It's a job Sid Wheatley didn't necessarily seek out, but he couldn't imagine his life without it.
Flashback to the summer of 2009.
Coming off another successful season as the head baseball coach for Northview -- a year in which the Chiefs went 14-10 and dropped a 2-1 decision to Holmes County in the Class 3A state playoffs -- Wheatley was approached about the sudden opening of the head football job.
Cody Keene, who had actually brought Wheatley to Northview as an assistant on his football staff, abruptly resigned to take a job at Hooper Academy in Montgomery, Ala.
Faced with trying to hire a new coach a mere month before the season, school administrators decided to look internally, and Northview players felt they knew just the right person for the job.
The players went to Northview principal Gayle Weaver to give their recommendation for the job, and the resounding favorite was Wheatley.
A few days later, Wheatley was hired as the interim head football coach. In August, the move was made official, and the rest, as they say, is history.
Tonight at the Citrus Bowl in Orlando, Wheatley and the Chiefs (10-3) will try to add to his short, but illustrious history when they play No. 1-ranked Trenton (13-0) for the Class 1A state championship at 6:07 p.m.
"I had been around the kids there for four years," Wheatley said. "I was comfortable with them, they were comfortable with me. I felt like it was something I needed to do and wanted to do. The football part has been a big part of my life these last few years and it's been a good run."
The Chiefs went 7-3 that first season under Wheatley, narrowly missing the state playoffs after finishing third in District 1-1A play.
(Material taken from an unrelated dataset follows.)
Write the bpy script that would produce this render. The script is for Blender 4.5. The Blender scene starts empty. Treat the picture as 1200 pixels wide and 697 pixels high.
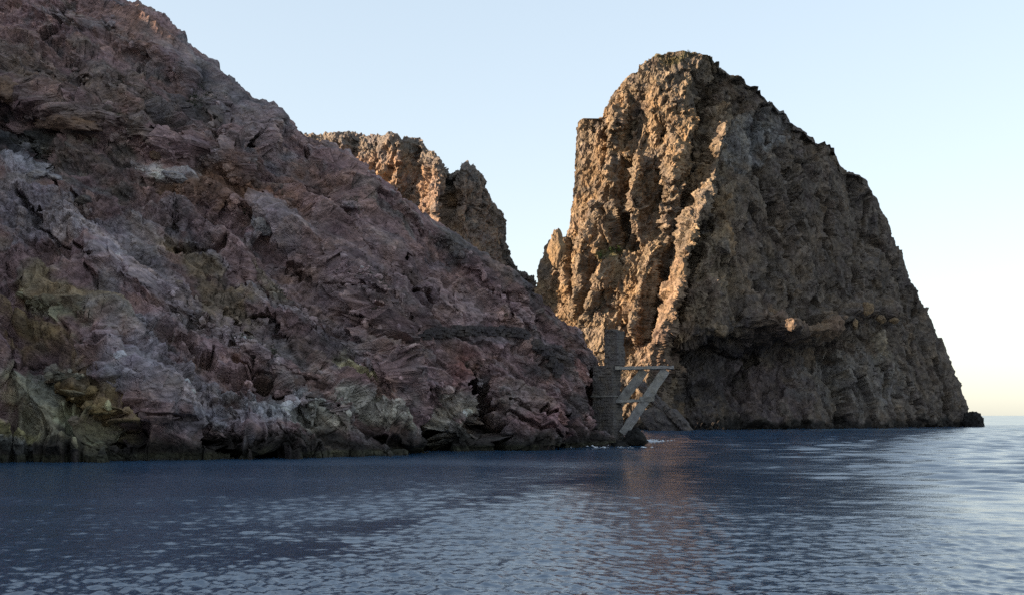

The following season, though, the Chiefs went 11-2 and advanced to the state semifinals for the first time in school history. Wheatley and the Chiefs have advanced to the state semifinals each of the last two years to give them a string of three regional titles in a row.
The Wheatley Way has obviously been successful. The Chiefs are 36-12 overall in his four seasons and 7-2 in the playoffs. Fast fact: Northview is 8-8 all-time in the state playoffs, dating back to the first appearance in 1997.
And now the Chiefs will play for the top prize tonight, looking for the school's first state championship in any sport.
"I couldn't have imagined what we've done," Wheatley said. "We won seven games the first year and now three region championships in a row, now a state final berth. In the history of the school, they had never had a regional champion.
"I don't think you could ever see it playing out that way. We're blessed and fortunate to have a great group of kids that really bought into what we were selling and worked their butts off in the weight room. And I'm proud to be a part of it."
Senior tailback LaMikal Kyles was a freshman on the Chiefs' squad when Wheatley took over in 2009. He said the players knew instantly that things would be good under him.
"Coach Wheatley has made a big difference," Kyles said. "We all knew he worked hard and expected us to work hard. He's a great coach. He's done a lot for us here."
The next step is a state championship.
Standing in the Chiefs' way is No. 1 Trenton, which has racked up a 24-1 record over the last two seasons -- the lone loss coming in the Region 3-1A finals last year against eventual champion Jefferson County.
The demeanor of the Northview players this week certainly yields no hint that the Chiefs are playing for a state title.
"I think that's a sign of their maturity," Wheatley said. "We have a lot of seniors on this team and we have a bunch of guys that are three-year starters and have been right there on the verge of this.
"We're going to stay three nights -- going to this hotel, going to this restaurant -- but the reason we're doing this is to play a football game."
The Chiefs took a trip last week to Liberty County, and blew out the Bulldogs by a 48-14 margin in the semifinal round. Northview broke up the trip over two days, driving to Marianna on Thursday and spending the night before driving to Liberty County on Friday.
"I definitely think it helped and we tried to make sure they knew this was not a vacation, this was a business trip," Wheatley said. "I think it's about making sure this moment is not too big for them and making sure they understand if there was going to be a pressure game, it was this past Friday, because that's the one that can stop you from getting to the title game."
Wheatley has been preaching to the team all week that if they play with the same intensity and drive they came out with against Liberty County, the result will take care of itself.
"They're going to give themselves a great chance to win if they play mistake-free football on offense and limit your penalties," Wheatley said. "And on defense, play great defense like we did and play very physical, we're going to have a chance to win the game.
"I've talked to them about (the magnitude of the game) and I don't know if it's fully hit everybody. This is the moment every single kid that plays high school football dreams about."